While I am busy breathing, the ticket man turns into a fairy godfather and makes a phone call.

The train is diverted to 'my' platform and my trip is still on.

Breathe is good; very good.

Weymouth is Weymouth, but wears her Olympic veneer well and the atmosphere is quite special. I'm in time for a 'carnival' of the Winds; streets are cordoned off and there is a massive security presence as well as the hundreds of cheerful, helpful volunteers with free maps.

The viewing area for the wheelborne is well chosen, the wheelless seeking to take advantage are politely chased away, and I settle to enjoy the fun. As it happens I'm glad, later, to have had this opportunity.
Like carnival floats, the contenders in the Battle of the Winds haul or roll their Wind Harvesting devices through the streets accompanied by music and banter. I get great close-up views of Heath-Robinson contraptions, circus-styled pirates and confused Nordic-Greek sirens.

The sun shines, breathing is easy, things are looking good.

After the parade it all quietens down. The Live Site closes to make preparations for the evening and I set out to explore what else is on offer. I have an invitation to a B-Side event: the premiere screening of Juan delGado's Sailing out of Grain, at the Warehouse Theatre, and ask volunteer ambassadors for directions.

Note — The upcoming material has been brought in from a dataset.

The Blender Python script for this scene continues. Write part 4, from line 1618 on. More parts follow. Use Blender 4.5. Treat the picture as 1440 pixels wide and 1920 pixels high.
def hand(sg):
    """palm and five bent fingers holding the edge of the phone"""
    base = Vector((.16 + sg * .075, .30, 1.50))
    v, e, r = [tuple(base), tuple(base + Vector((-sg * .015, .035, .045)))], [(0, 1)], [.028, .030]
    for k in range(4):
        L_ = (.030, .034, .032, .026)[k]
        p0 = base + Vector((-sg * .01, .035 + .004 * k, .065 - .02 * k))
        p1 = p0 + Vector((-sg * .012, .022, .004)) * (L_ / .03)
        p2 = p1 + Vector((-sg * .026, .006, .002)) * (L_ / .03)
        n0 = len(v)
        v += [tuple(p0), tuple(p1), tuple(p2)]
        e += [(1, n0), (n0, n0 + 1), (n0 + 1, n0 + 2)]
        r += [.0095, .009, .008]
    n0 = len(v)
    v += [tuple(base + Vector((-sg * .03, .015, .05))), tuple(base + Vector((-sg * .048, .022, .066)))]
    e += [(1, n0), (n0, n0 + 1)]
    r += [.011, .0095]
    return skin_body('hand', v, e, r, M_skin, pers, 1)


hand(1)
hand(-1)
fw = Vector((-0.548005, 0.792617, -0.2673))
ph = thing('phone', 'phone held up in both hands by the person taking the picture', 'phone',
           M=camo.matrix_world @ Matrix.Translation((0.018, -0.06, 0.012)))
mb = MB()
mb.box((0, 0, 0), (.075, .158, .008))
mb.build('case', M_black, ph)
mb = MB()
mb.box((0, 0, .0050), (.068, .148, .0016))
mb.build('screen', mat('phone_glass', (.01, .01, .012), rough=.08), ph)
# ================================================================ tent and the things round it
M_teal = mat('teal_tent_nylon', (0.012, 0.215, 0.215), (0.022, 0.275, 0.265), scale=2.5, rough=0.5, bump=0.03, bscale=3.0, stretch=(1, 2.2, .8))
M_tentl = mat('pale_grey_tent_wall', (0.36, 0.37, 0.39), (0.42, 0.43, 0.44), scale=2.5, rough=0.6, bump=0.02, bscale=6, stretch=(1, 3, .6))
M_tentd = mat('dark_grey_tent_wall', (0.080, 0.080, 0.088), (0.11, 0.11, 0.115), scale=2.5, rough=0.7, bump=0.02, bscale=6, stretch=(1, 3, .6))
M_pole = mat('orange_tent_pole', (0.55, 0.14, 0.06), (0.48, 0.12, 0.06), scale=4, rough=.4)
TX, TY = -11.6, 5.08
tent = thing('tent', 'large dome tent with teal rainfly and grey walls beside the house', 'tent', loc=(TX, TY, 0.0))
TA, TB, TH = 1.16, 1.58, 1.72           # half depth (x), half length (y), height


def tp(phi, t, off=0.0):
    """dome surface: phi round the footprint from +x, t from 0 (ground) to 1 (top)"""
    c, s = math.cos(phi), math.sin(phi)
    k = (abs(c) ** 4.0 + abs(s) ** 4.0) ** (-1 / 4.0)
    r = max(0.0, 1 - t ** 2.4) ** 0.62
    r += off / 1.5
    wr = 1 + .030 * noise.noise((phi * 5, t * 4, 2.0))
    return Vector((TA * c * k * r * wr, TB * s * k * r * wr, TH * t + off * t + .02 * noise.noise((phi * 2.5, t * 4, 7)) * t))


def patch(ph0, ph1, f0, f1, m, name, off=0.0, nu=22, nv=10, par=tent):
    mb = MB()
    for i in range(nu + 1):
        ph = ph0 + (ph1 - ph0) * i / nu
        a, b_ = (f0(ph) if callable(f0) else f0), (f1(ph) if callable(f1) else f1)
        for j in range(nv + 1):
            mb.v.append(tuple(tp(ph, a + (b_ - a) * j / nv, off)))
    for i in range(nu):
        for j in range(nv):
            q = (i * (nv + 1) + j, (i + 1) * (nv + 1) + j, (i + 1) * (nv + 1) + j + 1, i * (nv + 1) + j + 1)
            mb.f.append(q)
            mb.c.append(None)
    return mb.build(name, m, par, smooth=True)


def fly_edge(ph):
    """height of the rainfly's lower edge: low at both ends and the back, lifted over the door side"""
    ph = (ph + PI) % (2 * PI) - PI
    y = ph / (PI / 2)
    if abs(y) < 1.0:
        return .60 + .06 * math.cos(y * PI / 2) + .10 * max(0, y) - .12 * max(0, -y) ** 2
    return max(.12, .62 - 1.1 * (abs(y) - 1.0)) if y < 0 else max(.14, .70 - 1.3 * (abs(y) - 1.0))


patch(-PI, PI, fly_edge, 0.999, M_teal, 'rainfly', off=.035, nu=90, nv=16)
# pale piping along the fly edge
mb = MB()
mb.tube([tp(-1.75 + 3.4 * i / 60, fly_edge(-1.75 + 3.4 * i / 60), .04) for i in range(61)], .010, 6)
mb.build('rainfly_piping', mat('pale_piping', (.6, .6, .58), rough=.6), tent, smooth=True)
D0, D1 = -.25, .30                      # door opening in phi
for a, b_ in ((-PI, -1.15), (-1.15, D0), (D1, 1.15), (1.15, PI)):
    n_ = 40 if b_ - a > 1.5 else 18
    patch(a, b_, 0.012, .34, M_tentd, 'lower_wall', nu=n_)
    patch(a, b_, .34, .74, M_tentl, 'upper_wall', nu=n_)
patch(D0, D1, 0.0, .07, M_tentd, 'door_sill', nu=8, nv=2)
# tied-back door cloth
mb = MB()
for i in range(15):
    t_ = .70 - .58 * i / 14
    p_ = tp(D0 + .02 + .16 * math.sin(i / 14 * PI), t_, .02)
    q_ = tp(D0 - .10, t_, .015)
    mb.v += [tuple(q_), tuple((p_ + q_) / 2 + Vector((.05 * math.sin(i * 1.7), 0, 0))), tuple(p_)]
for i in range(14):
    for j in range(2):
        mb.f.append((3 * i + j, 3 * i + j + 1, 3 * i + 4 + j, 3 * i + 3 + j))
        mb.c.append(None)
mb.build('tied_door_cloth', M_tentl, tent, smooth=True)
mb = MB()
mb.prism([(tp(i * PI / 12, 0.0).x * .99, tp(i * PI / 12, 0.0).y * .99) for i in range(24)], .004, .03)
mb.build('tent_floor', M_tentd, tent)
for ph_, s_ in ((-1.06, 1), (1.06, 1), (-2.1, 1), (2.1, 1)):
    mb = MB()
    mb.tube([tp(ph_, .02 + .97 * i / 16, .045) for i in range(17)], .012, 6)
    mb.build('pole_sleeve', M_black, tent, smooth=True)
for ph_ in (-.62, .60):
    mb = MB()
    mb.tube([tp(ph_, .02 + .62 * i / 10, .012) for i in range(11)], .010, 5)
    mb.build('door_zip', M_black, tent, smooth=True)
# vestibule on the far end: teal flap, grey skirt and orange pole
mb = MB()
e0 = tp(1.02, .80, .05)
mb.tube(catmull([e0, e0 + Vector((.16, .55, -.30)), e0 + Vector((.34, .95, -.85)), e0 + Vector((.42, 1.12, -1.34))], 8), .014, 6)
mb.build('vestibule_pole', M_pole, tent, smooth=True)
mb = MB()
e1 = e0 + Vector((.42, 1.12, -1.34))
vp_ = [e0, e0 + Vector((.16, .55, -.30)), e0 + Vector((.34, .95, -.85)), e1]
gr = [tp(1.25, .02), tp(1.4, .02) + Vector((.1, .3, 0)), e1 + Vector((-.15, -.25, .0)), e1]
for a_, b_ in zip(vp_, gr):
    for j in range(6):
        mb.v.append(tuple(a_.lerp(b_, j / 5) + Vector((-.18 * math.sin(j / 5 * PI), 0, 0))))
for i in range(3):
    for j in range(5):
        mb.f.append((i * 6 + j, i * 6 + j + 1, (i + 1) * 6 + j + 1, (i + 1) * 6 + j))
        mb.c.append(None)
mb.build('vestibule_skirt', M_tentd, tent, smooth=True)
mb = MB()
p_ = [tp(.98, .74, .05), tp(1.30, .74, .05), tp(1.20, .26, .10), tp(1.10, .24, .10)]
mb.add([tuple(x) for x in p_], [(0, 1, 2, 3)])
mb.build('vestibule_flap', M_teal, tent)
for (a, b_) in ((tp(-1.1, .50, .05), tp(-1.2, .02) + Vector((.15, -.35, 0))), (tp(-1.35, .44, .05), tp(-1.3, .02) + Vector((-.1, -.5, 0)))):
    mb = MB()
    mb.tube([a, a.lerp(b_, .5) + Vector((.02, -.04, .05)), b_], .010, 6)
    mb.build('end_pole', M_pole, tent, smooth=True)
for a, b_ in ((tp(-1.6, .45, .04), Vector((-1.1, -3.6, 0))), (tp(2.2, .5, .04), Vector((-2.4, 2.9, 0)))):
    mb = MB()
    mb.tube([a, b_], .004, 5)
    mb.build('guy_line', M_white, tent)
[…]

Several teams of volunteers later, we believe one of them does actually know where this B-Side venue is, and I head for the colourful harbour-area to cross Town Bridge.

I never make it over; the steep curving slope of pavement would be a challenge to negotiate safely on my way back so, disappointed, I decline the risk.

After an afternoon of sun, sea and sand, I eventually sit on a windy and exposed raised platform on the beach to await the evening performance: the final Battle of the Winds, including Breathe. I layer on every garment I possess while we wait a couple of hours for something to happen; several too-cold people leave apologetically.

The evening begins with folk being encouraged to mingle, move around, inspect the Wind Harvesters. Up here, packed on the platform, we look on, bemused and cold. There is not much mingling, the area is too crowded.

Between long unproductive silences (when we entertain ourselves), superfluous, uninspired wordiness gives us a near-miss event that would have benefitted from a lot more show, a lot less tell.

It has its moments: flashes of fun, wonder and enjoyment, and even a little warmth from fireworks and flames.

Sometime after ten it is finally over and the ambulant audience is invited to accompany the performers along the beach to where 2012 people with torches are wading into the sea. Hastily fleeing our platform we scurry to get away from the Live Site to somewhere we can maybe see this stunning spectacle.

I find it strangely eerie, not in a bad way; it feels very moving, very final.

The last breath.

I have a length of the beach to appreciate it, like a peep-show, between bodies, on my way towards the station for the last train home.

I am expected. Push-chairs are moved. I join a train full of chatty people already back in their own worlds, warming-up, moving on; as if the thing had never happened.

Breathe? For me, it had the potential to be more than an attachment sadly contained within a disappointing framework.

On the train, I am entertained by family mini-dramas, and breathing is taken for granted.